Il est rare qu’un soliste tourne le dos au public de l’Auditorium de Lyon. Si Vincent Warnier prend résolument cette posture, c’est que la star de la soirée, c’est moins lui que l’instrument au service duquel il se met. L’orgue Cavaillé-Coll/Gonzalez/Aubertin, construit pour l’Exposition universelle de 1878 et plus précisément la salle du Trocadéro, est un véritable monument historique et il peut tenir la scène à lui seul. Le programme coloré, excellemment choisi pour montrer la diversité d’atmosphères qu’il est capable de créer, a fait la part belle aux compositeurs français, particulièrement convaincants, sans oublier Bach, il ne saurait en être autrement.
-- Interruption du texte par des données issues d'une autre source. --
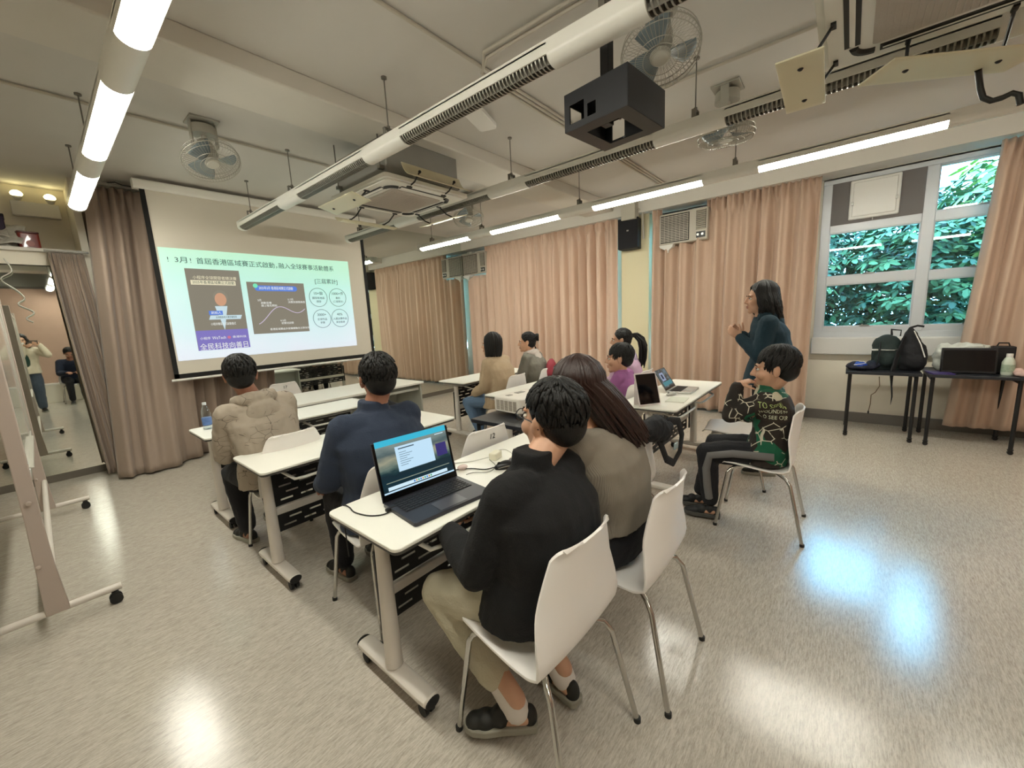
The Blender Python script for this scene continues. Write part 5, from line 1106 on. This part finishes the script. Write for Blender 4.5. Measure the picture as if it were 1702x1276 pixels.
person((3.53, 3.16, 0), .12, 'person in a beige cardigan and jeans seated at the front right table', dict(k=.97, lean=.04, yaw=.30, hair='bob', seed=7, skin=SKIN3, top=BEIGE, topname='cardigan', collar=.03, bulk=1.2, bot=JEAN, hem=-.18, fold=.025, wl=(-.14, .3, .62), wr=(.14, .3, .62), al=(-.13, .22, .085), kl=(-.14, .42, .5)))
r = person((4.24, 3.13, 0), .2, 'person with a hair clip in a grey hooded jacket seated right of the beige cardigan', dict(k=.94, lean=.1, yaw=.45, hair='bun', seed=8, skin=SKIN3, top=GREYJ, topname='jacket', hood=knit('hood_pale', '#c9bfb6'), bulk=1.18, bot=DKT, fold=.03))
M_ = root_M[r['label']][0]; cl = MB(); cl.tube([M_ @ V(p) for p in ((.03, -.135, .1), (.05, -.15, .06), (.045, -.15, .02), (.02, -.14, -.02))], .009, 6, flat=.6); cl.build('hair_clip', mat('clip_pearl', '#cfc9b8', .3), r, smooth=60)
m = MB(); m.ell((.02, -.19, .80), (.14, .05, .16)); link('back_panel', baked(m, 'back_panel', [mat('panel_red', '#a03a48', .7, var=.15)], .01, 3, .02, .08), r)
person((4.42, 1.92, 0), .12, 'person with a dark ponytail in a pale lilac top seated at the right', dict(k=.95, lean=.04, yaw=.36, hair='pony', seed=9, skin=SKIN, top=LILAC, topname='top', hood=knit('hood_lilac', '#b4a4c0'), bulk=1.08, bot=DKT))
person((3.60, 1.62, 0), .1, 'child in a purple sweater seated behind the long haired woman', dict(k=.80, lean=-.06, kh=1.15, yaw=.34, hair='boy', seed=10, skin=SKIN, top=PURP, topname='sweater', bulk=1.15, bot=DKT, collar=.02, kl=(-.1, .36, .5), kr=(.1, .36, .5), al=(-.1, .34, .1), ar=(.1, .34, .1), wl=(-.1, .3, .66), wr=(.1, .3, .66)))
r = person((4.11, .53, 0), .22, 'person standing in a dark teal hoodie with both hands raised', dict(stand=True, k=.975, lean=.02, yaw=.18, hair='wavy', seed=11, skin=SKIN, top=TEALB, topname='hoodie', hood=TEALB, bulk=1.12, bot=DKT, hem=-.16, wl=(-.07, .21, 1.23), wr=(.06, .19, 1.24), hl=((.05, .75, .6), (1, -.1, .1), .35), hr=((-.05, .7, .65), (-1, -.1, .1), .45), vox=.007))
BJ = boyjacket_mat()
rb = person((3.07, .26, 0), .04, 'boy in a lettered green and black jacket sitting with hand at his mouth', dict(k=.83, lean=-.03, dep=.92, kh=1.17, bend=.03, yaw=.12, pitch=-.05, hair='boy', seed=12, skin=SKIN, top=BJ, topname='jacket', bulk=1.16, bot=DKT, wide=1.2, cut=.86, vox=.006, collar=.02, fold=.022, hem=-.16, pelvis=(0, .10, .535), kl=(-.12, .45, .50), al=(-.12, .42, .10), kr=(.1, .44, .5), ar=(.02, .52, .10), sleeve=.9,
      wl=(-.13, .275, 1.0), pl=(-.25, 1, -.9), hl=((.25, -.75, .25), (.3, .0, -1), .55), wr=(-.02, .20, .80), pr=(.8, .3, -.5), hr=((-.85, .1, .05), (0, -1, .1), .5), ho=(0, -.05, .0), fl=(-.1, 1, 0), fr=(-.1, 1, 0), shoe=mat('sandal_black', '#1d1e20', .6), sole=mat('sandal_sole', '#4a4844', .7)))
st = MB()
for s, kk, aa in ((-1, V((-.12, .45, .50)), V((-.12, .42, .16))),):
    pts = [V((-.175, .05, .545)), V((-.185, .28, .535)), kk + V((-.072, -.03, .0)), kk.lerp(aa, .3) + V((-.066, -.0, 0)), kk.lerp(aa, .7) + V((-.06, 0, 0)), aa + V((-.05, 0, .02))]
    st.tube(pts, .026, 8, flat=1)
    st.v = [(v[0], v[1], v[2]) for v in st.v]
st.build('side_stripe', mat('stripe_grey', '#6c6a68', .8), rb, smooth=60)
cf = MB(); E1, W1 = None, None
# printed lettering wrapped onto the jacket back and side
jk = [c for c in rb.children if c.name.startswith('jacket')][0]
for i, (s, z) in enumerate((('TO SEE OUR', .885), ('WOUNDS TO', .845), ('TO SEE OUR', .805))):
    o = text('lettering', s, .036, mat('letter_white', '#d3d6b8', .7) if i != 0 else mat('letter_lime', '#c2d488', .7), rb, (-.19, .15, z), rot=(pi / 2, 0, -pi / 2 + .12), ext=0, width=.185)
    mm = o.matrix_basis; dg = None
    bm = bmesh.new(); bm.from_mesh(o.data); bmesh.ops.triangulate(bm, faces=bm.faces); bmesh.ops.subdivide_edges(bm, edges=[e for e in bm.edges if e.calc_length() > .02], cuts=1); bm.to_mesh(o.data); bm.free()
    q = o.modifiers.new('wrap', 'SHRINKWRAP'); q.target = jk; q.wrap_method = 'NEAREST_SURFACEPOINT'; q.offset = .003; q.wrap_mode = 'ABOVE_SURFACE'
# photographer and another person at the back of the room, seen in the mirror
CRM = knit('jacket_cream', '#cfc4ae')
r = person((-.16, -.36, 0), -.05, 'person in a cream jacket and face mask photographing, seen in the mirror', dict(stand=True, k=.96, lean=.0, yaw=0, hair='wavy', seed=13, skin=SKIN3, top=CRM, topname='jacket', bulk=1.15, bot=fabric('denim_dark', '#4a5666', .2), wide=1.25, wl=(.02, .20, 1.40), wr=(.24, .17, 1.44), hl=((.55, .6, .25), (.5, -.6, .3), .5), hr=((-.45, .6, .2), (-.6, -.5, .3), .5), vox=.009, pl=(-.35, .1, -1), pr=(.35, .1, -1)))
M_, N_, sp_, rx_, fw_, _s = root_M[r['label']]; m = MB(); m.ell((0, .055, -.055), (.052, .06, .042), M=M_); m.build('face_mask', mat('mask_white', '#e6e6e2', .7), r)
m = MB(); m.ell(sp_(.45) + V((0, .10, 0)), (.08, .09, .24)); m.build('green_shirt', mat('shirt_green', '#16382c', .8), r)
t = thing('phone', 'smartphone held up by the photographer, seen in the mirror', 'phone', (0, -.135, 1.5)); MB().prism(rrect(.15, .075, .01), -.004, .004, M=RX(pi / 2)).build('body', mat('phone_dark', '#5a5048', .3), t); MB().cyl((-.055, .004, .02), (-.055, .008, .02), .012).build('camera', BLACKP, t)
person((.52, -1.55, 0), .0, 'person in dark navy clothes sitting hunched at the back, seen in the mirror', dict(k=1.0, fat=1.05, lean=.35, yaw=0, pitch=-.5, hair='crew', seed=14, skin=SKIN2, top=knit('sweater_navy', '#141c30'), topname='sweater', bulk=1.15, bot=DKT, vox=.009, wl=(-.12, .4, .75), wr=(.12, .4, .75), pelvis=(0, -.1, .56)))
chair(.5, -1.62, 0, 'white chair under the hunched person at the back, seen in the mirror')
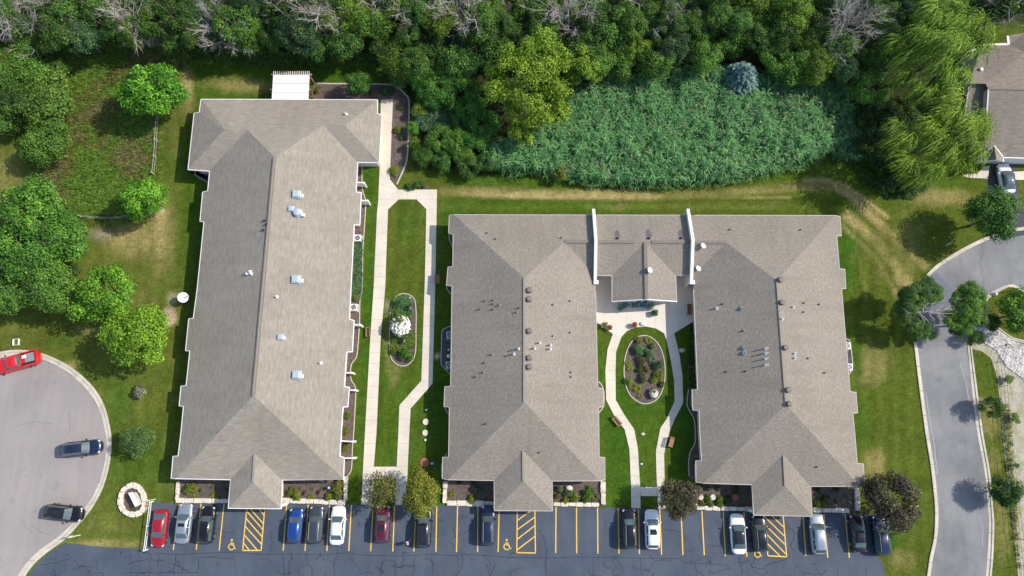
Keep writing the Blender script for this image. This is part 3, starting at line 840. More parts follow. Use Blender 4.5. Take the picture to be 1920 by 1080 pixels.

C’est le maître de Leipzig, avec la Pièce d’orgue en sol majeur BWV 572, qui ouvre la soirée. Tripartite, l’œuvre débute comme une petite boîte à musique, innocente, avant que l’instrument-roi ne montre de quelle étoffe il est fait : leGravement fait entendre toute sa majesté, et le capitaine et le second à ses ordres pour tirer les registres sont tout d’un coup emportés par un bateau qui, confiant, vogue à travers les océans. Ce sont les flûtes qui signaleront l’arrivée dans l’épilogue du Lentement. Les carillons du Trio super « Herr Jesu Christ, dich zu uns wend’ » BWV 655 nous replongent dans les dimanches de notre enfance, même si le tempo des mains n’est pas celui des pieds de l’organiste (concédons que le pédalier doit assumer une véritable troisième voix à la fin de cette pièce polyphonique). Dans le Prélude et Fugue en mi mineur BWV 548, c’est le registre central seul qui semble s’adresser au public sur un ton impérieux ; mais ne manque-t-il pas ici quelques accents, l’organiste n’a-t-il pas perdu pendant quelques instants les pédales, eu égard aux flottements dans le tempo ? Une belle cadence cristalline ravit notre attention à nouveau, avant que ne revienne toute l’autorité du discours impérieux : l’orgue est un peu de mauvaise humeur, il crie fort (un peu trop) sa puissance.
Mais quel changement avec le Choral No.2 de César Franck : c’est avec une obscurité sourde que démarre le morceau, éclaircie peu à peu. À certains moments, on dirait un orgue Hammond, en entendant ces registres vocaux tremblants, avec un souffle tout humain. Le thème final, quant à lui, procure un apaisement mystérieux et doux. L’enchaînement avec le Clair de lune, extrait des Pièces de fantaisie (Suite No.2 Op. 53) de Louis Vierne est parfait. L’étrangeté, le merveilleux sont présents dès cette première note aiguë à la main droite, qui contraste avec le fond sonore ; d’ailleurs ses harmoniques n’ont décidément pas envie de se mêler au reste de l’affaire.